In late 2024, a group of Palestinian artists announced the Gaza Biennale as a way of bringing Palestinian voices to the forefront. And now, the concept is coming to fruition with events opening in “pavilions” around the world. On the heels of a collective Gaza Biennale exhibition opening in New York, Spain is taking a more intimate approach with its Valencia Pavilion.
Focusing on a singular artist, Valencia’s The Gallery for Rebel Artists and Political Art (THE GRAPA) opened Hamada El Kept’s solo show Under Surveillance. El Kept’s show comes just after a group exhibition, which featured five Palestinian artists. For the artist, who was in Brussels for an art residency when the war in Gaza broke out, the multi-sensory exhibition is his way of translating the complex emotions that have come out of his situation.
With his entire family still in Gaza, El Kept can only watch from afar as his home, his studio, and several extended family members have been lost to the war. From emotional paintings filled with symbolism to installations that speak to the mistreatment of Gaza’s citizens, the show provides an unflinching look at the consequences of war.

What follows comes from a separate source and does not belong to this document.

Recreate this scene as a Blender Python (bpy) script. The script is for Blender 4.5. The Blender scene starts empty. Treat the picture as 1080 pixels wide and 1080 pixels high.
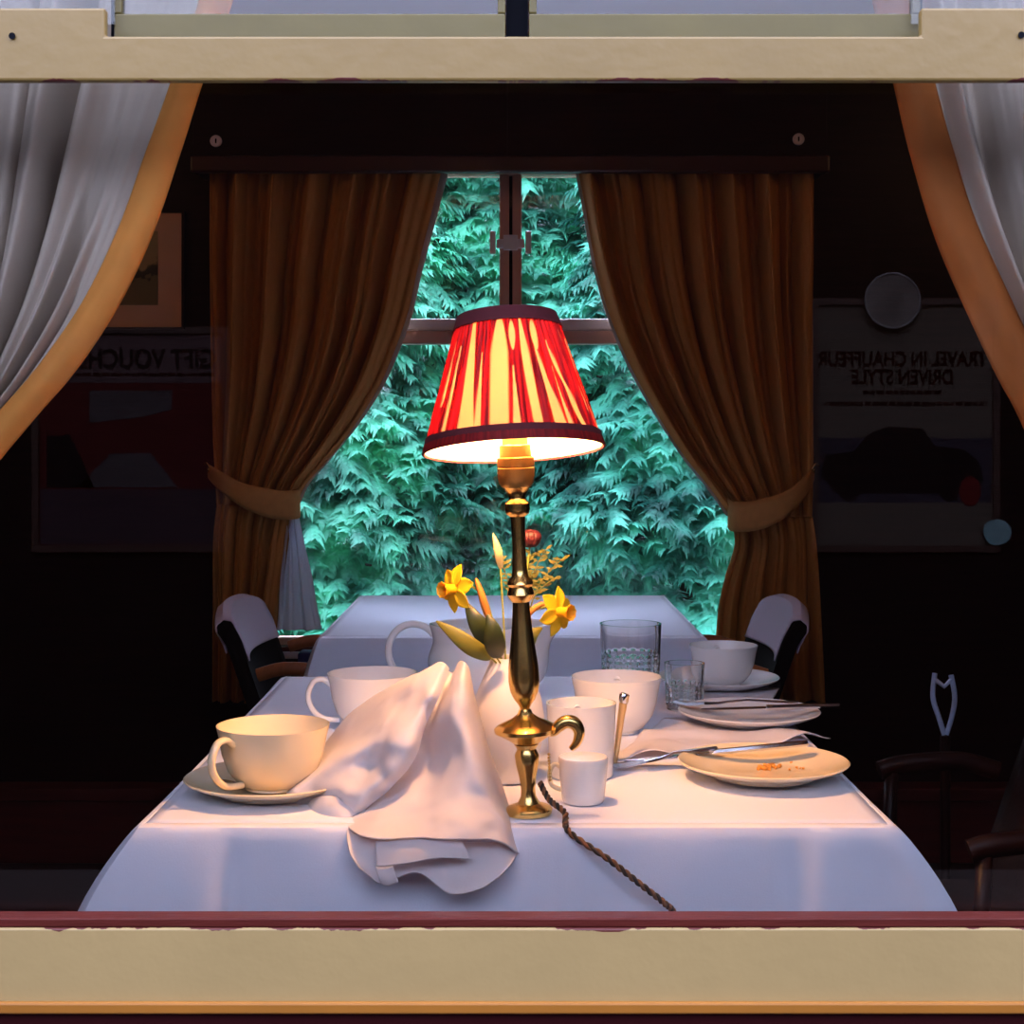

This is particularly true of The Famine, a multimedia work that features video footage of Palestinians rushing to obtain their portion of the scarce food supply. Projected into the bottom of an empty pot, it’s a heartbreaking view of what happens when people, young and old, are reduced to stereotypes and not treated as humans.
“This exhibition invites viewers to look closely—not just at the art, but at what lies beneath it: lives disrupted and remade, voices that persist,” write the Gaza artists who organized the pavilion. “It asks us to see Gaza not as an abstraction of war, but as a place of people, culture, and imagination. In doing so, it affirms the enduring power of art to cross borders, carry memory, and connect us in our shared humanity.”

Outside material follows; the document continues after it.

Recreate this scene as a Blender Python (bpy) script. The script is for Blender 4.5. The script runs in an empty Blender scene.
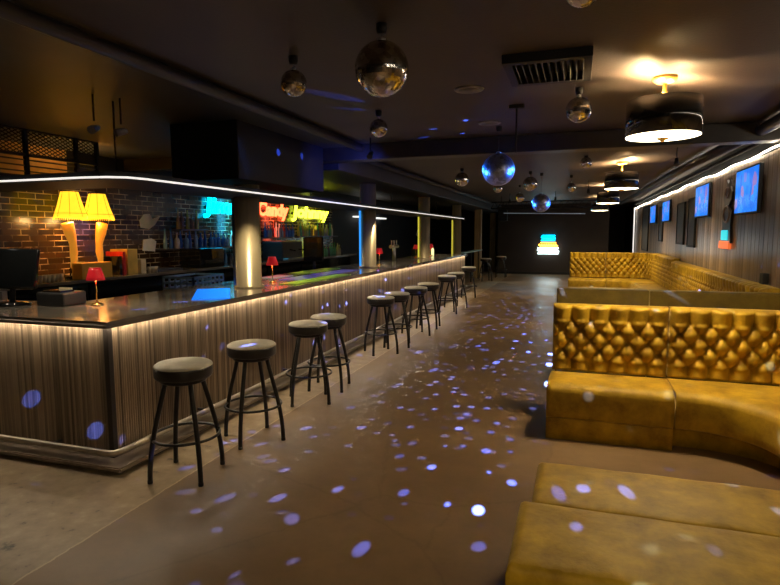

Under Surveillance is on view until September 30, 2025. A selection of El Kept’s work is available for sale via THE GRAPA’s online shop, which is a fantastic way to support the artist.
Palestinian artist Hamada El Kept opened his solo show for the Gaza Biennale in Valencia.



The opening was attended by Palestine’s first ambassador to Spain.



El Kept was in Europe on an artist residency when the war in Gaza broke out.


Under Surveillance is a multi-sensory exhibition that expresses the complex emotions of war.